Leclerc, who joined Ferrari in 2019 after a single season at Sauber, has now made 152 starts for the Scuderia. His tally with the team currently stands at:
- 8 race victories, including back-to-back Monaco wins in 2024 and 2025
- 26 pole positions, the most of any active Ferrari driver
- 43 podium finishes
- One drivers’ championship runner-up finish (2025)
“I have spent more than half my Formula 1 career in red, and I cannot imagine wearing any other colour,” Leclerc said in the team’s release. “The work we have done with Fred since 2023 is only now beginning to bear fruit. Walking away when we are this close would have made no sense.”
Hamilton partnership and the Monaco backdrop
Leclerc’s extension also resolves one of the paddock’s most persistent questions: how Ferrari intended to structure its driver pairing beyond 2027, when Lewis Hamilton’s current two-year deal expires. The seven-time world champion, who joined from Mercedes ahead of this season, has yet to finish on the podium for Ferrari but sits sixth in the standings.

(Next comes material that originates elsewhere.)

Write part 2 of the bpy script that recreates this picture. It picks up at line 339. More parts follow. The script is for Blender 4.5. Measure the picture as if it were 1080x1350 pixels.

Sources close to the team indicate that Hamilton, 41, was consulted on Leclerc’s renewal and gave it his unequivocal backing. The pair have spoken publicly of their working relationship in measured but cordial terms, with Hamilton remarking after qualifying in Imola last month that Leclerc was “the most complete one-lap driver I have raced alongside.”
The announcement lands in Monaco for obvious commercial reasons. Leclerc, born and raised in the principality, ended a 93-year Monegasque drought when he won his home race in 2024. He repeated the feat last season, becoming the first driver since Alain Prost in 1986 to win consecutive Monacos for Ferrari. A third straight victory this Sunday would be unprecedented in the modern era.
What it means for Ferrari and the championship race
Strategically, the extension shores up Ferrari’s planning at a moment when several leading teams face driver-market uncertainty. Max Verstappen’s Red Bull contract contains performance clauses that expire at the end of 2027, and McLaren are yet to finalise Oscar Piastri’s terms beyond 2028. By locking down Leclerc now, Ferrari position themselves as the only top team with both race seats confirmed through the end of the decade.
The deal also carries implications for Ferrari’s reserve and junior programmes. Antonio Fuoco, the team’s long-serving simulator and reserve driver, is understood to have received assurances about his continued role, while 19-year-old Ferrari Driver Academy graduate Oliver Bearman — currently racing for Haas — remains the team’s primary internal succession option for the latter part of the decade.
For Leclerc, attention now turns squarely to the next 72 hours. Ferrari brought a significant upgrade package to Monaco, including a revised front-wing concept first tested at Fiorano last week, and Vasseur has set a target of returning to the podium before the European triple-header concludes in Spain. A victory on Sunday, freshly inked contract in hand, would do more than satisfy the tifosi — it would announce that Ferrari’s slow-burn rebuild is finally catching fire.